Only 3 percent felt that Chernovetskiy was doing an excellent job and only 4.3 percent said their financial status had improved over the course of the last year.

“Those are probably all workers of Kyiv city hall and administration,” quipped Bondarenko at a Dec. 3 press conference.

Yet the same poll showed that Chernovetskiy would benefit from a vote split among his political opponents and come out on top in a mayoral race, with 18.8 percent of support.

He would have beat out former sexagenarian Mayor Oleksandr Omelchenko, who placed well within the 3.2 percent margin of error with 17.3 percent.

Bondarenko described the “the Chernovestkiy phenomenon:” Despite the lowest approval rating, the mayor would win a first-past-the-post mayoral race by garnering more votes than the number split among four candidates, including Internal Affairs Minister Yuriy Lutsenko, Omelchenko and Vitaliy Klitschko.

“If there were two rounds of elections, then Chernovetskiy would lose,” Bondarenko said.

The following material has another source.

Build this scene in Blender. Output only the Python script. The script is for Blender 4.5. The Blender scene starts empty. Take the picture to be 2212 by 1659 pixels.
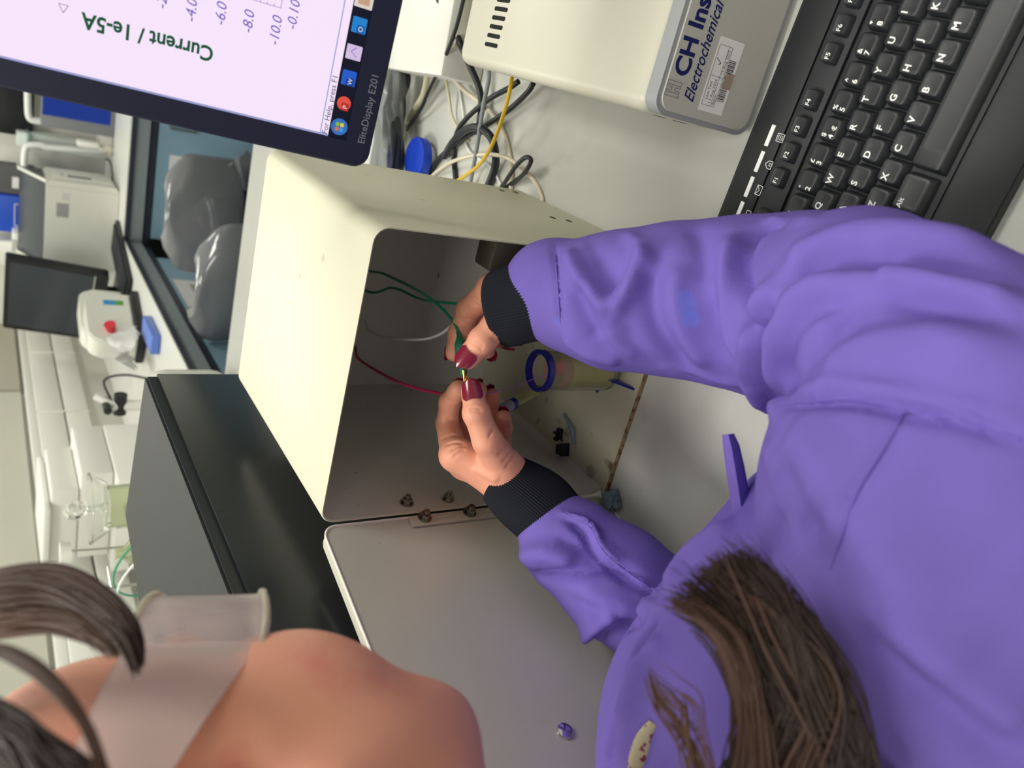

The greatest number of voters – more than 30 percent – were undecided in last month’s poll.

Fate in president’s hands

“I don’t believe in pre-term Kyiv elections. The soonest they can happen is one to one-and-a-half years,” said Bondarenko.

He said that according to law, Chernovestkiy must himself agree to a referendum on pre-term elections.

Bondarenko confirmed that Chernovestkiy’s relationship with the president had improved.

“All pretensions fell [in late November], but it’s situational and depends on Yushchenko’s mood. He dismissed the Rada, why not the mayor? It all depends on what leg President Viktor Yushchenko gets up on,” said Bondarenko.

Meanwhile, the anti-Chernovetskiy protesters were upset by the mayor’s repeated claims that he enjoys the president’s full support.

They demonstrated before the presidential secretariat on Dec. 19, demanding Yushchenko either confirm or deny his support of Chernovetskiy.

But the mayor remains the main object of their protest.

“We’ll be here every Thursday until the job is done,” Kozik said before echoing Our Ukraine’s recent campaign slogan, “If the law should truly to be one for all.”